Travelers can fly later on their unused tickets by applying the value of the ticket to another trip to any destination after deducting change fees. But most airlines require the new ticket to be in the original passenger’s name … The restriction means that when plans change, consumers are often left holding nonrefundable tickets they can’t use … many end up getting thrown away.

How many? Airlines won’t say. Airlines don’t break out revenue from “spoiled” tickets and won’t publicly estimate how many tickets are never used … One thing is clear: Spoilage is big enough to allow overbooking of flights — selling more tickets than there are seats on a plane because some customers typically don’t show up.

Industry insiders … suggested that about 2% of all tickets expire unused. One official put the figure as high as 3% of an airline’s revenue … Based on 2007 passenger revenue …  $1.8 billion to $2.7 billion worth of tickets are thrown away each year. Even after change fees, that’s enough to make a major difference for charities.

Organizations such as Make-A-Wish say they would be thrilled to make use of some of those tickets … Airline customers donated millions of frequent-flier miles to Make-A-Wish, resulting in about $3.6 million worth of tickets for 880 families. But the organization had to purchase tickets for 7,790 other wishes granted …

Carriers say they won’t make exceptions for charities, and don’t have any mechanism to convert donated tickets to miles, gift cards or airline vouchers that could be transferred to approved charities … Some carriers said they didn’t have the technology to allow donations; others said that even though they charge change fees, the cost of allowing donations is the main hurdle …

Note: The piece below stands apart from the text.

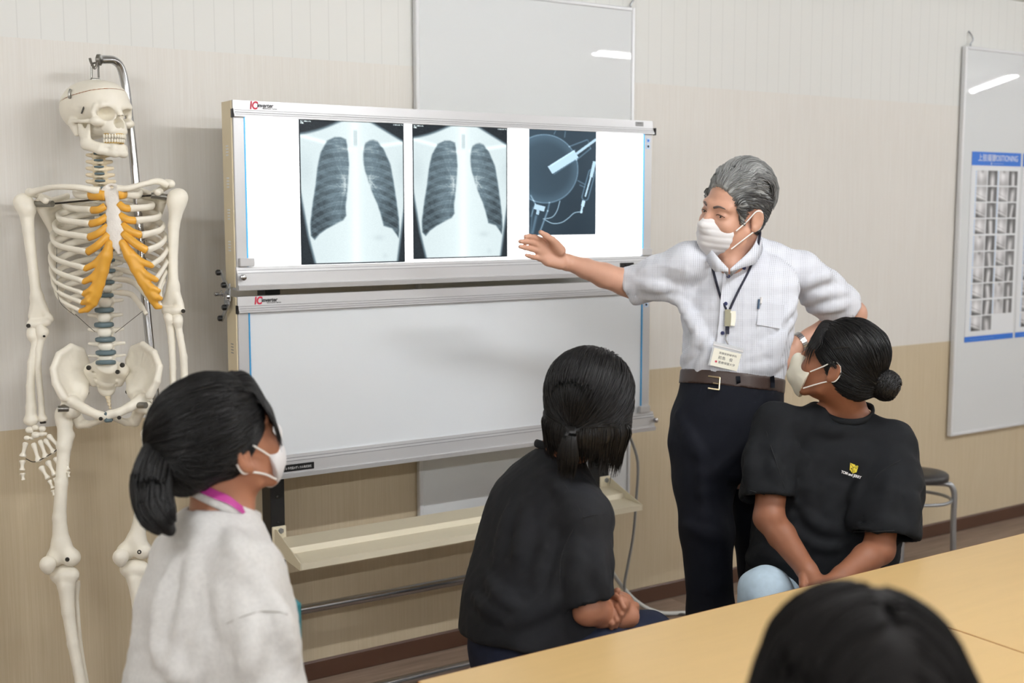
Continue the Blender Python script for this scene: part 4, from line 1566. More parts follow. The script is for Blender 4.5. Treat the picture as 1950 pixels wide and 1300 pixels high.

Making airline tickets transferable isn’t a security issue. The TSA says the airline simply has to check passenger manifests against extra-security screening criteria and no-fly watch lists before departure. “TSA does not have a rule directly forbidding the transfer of airline tickets,” a spokesman said …

To Mr. Zizzo, the airline policy doesn’t make sense. “If I don’t use the tickets, they get to put $700 in their pocket,” he said. “With the economy the way it is, it makes sense to use everything available, especially for someone in need.”